DO THIS
Reproduce all the entries precisely.

Rows from a 3D scene dataset:
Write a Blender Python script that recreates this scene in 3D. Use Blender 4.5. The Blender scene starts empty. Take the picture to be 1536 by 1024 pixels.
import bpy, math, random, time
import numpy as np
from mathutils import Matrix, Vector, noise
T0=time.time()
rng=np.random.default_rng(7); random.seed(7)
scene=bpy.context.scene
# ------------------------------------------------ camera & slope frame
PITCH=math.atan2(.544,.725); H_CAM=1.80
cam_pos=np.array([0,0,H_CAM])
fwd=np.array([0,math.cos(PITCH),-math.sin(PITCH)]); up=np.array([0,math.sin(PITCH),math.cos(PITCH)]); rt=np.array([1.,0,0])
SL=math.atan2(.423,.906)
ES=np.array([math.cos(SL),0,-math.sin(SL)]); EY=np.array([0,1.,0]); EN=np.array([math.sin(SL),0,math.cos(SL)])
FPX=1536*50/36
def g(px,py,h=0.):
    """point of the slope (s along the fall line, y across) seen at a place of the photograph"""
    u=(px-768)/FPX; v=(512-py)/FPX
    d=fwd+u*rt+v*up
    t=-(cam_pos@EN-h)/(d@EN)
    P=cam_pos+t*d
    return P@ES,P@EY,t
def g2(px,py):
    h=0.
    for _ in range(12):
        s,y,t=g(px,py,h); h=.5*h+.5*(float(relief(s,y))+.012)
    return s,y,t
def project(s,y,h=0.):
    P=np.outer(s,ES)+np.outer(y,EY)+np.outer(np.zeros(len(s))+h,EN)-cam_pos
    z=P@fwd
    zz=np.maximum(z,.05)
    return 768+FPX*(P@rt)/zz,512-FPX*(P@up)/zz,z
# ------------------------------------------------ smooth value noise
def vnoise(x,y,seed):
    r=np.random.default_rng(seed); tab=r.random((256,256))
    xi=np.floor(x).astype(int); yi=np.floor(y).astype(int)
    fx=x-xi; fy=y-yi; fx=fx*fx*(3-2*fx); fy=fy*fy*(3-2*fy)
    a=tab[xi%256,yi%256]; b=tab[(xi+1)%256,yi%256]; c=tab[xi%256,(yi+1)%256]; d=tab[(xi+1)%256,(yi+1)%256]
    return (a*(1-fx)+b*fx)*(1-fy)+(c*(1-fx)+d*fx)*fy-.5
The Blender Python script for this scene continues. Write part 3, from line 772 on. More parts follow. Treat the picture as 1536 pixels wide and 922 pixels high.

RESULT OF THE EXERCISE
Write a Blender Python script that recreates this scene in 3D. Use Blender 4.5. The Blender scene starts empty. Take the picture to be 1536 by 1024 pixels.
import bpy, math, random, time
import numpy as np
from mathutils import Matrix, Vector, noise
T0=time.time()
rng=np.random.default_rng(7); random.seed(7)
scene=bpy.context.scene
# ------------------------------------------------ camera & slope frame
PITCH=math.atan2(.544,.725); H_CAM=1.80
cam_pos=np.array([0,0,H_CAM])
fwd=np.array([0,math.cos(PITCH),-math.sin(PITCH)]); up=np.array([0,math.sin(PITCH),math.cos(PITCH)]); rt=np.array([1.,0,0])
SL=math.atan2(.423,.906)
ES=np.array([math.cos(SL),0,-math.sin(SL)]); EY=np.array([0,1.,0]); EN=np.array([math.sin(SL),0,math.cos(SL)])
FPX=1536*50/36
def g(px,py,h=0.):
    """point of the slope (s along the fall line, y across) seen at a place of the photograph"""
    u=(px-768)/FPX; v=(512-py)/FPX
    d=fwd+u*rt+v*up
    t=-(cam_pos@EN-h)/(d@EN)
    P=cam_pos+t*d
    return P@ES,P@EY,t
def g2(px,py):
    h=0.
    for _ in range(12):
        s,y,t=g(px,py,h); h=.5*h+.5*(float(relief(s,y))+.012)
    return s,y,t
def project(s,y,h=0.):
    P=np.outer(s,ES)+np.outer(y,EY)+np.outer(np.zeros(len(s))+h,EN)-cam_pos
    z=P@fwd
    zz=np.maximum(z,.05)
    return 768+FPX*(P@rt)/zz,512-FPX*(P@up)/zz,z
# ------------------------------------------------ smooth value noise
def vnoise(x,y,seed):
    r=np.random.default_rng(seed); tab=r.random((256,256))
    xi=np.floor(x).astype(int); yi=np.floor(y).astype(int)
    fx=x-xi; fy=y-yi; fx=fx*fx*(3-2*fx); fy=fy*fy*(3-2*fy)
    a=tab[xi%256,yi%256]; b=tab[(xi+1)%256,yi%256]; c=tab[xi%256,(yi+1)%256]; d=tab[(xi+1)%256,(yi+1)%256]
    return (a*(1-fx)+b*fx)*(1-fy)+(c*(1-fx)+d*fx)*fy-.5
The Blender Python script for this scene continues. Write part 3, from line 772 on. More parts follow. Treat the picture as 1536 pixels wide and 922 pixels high.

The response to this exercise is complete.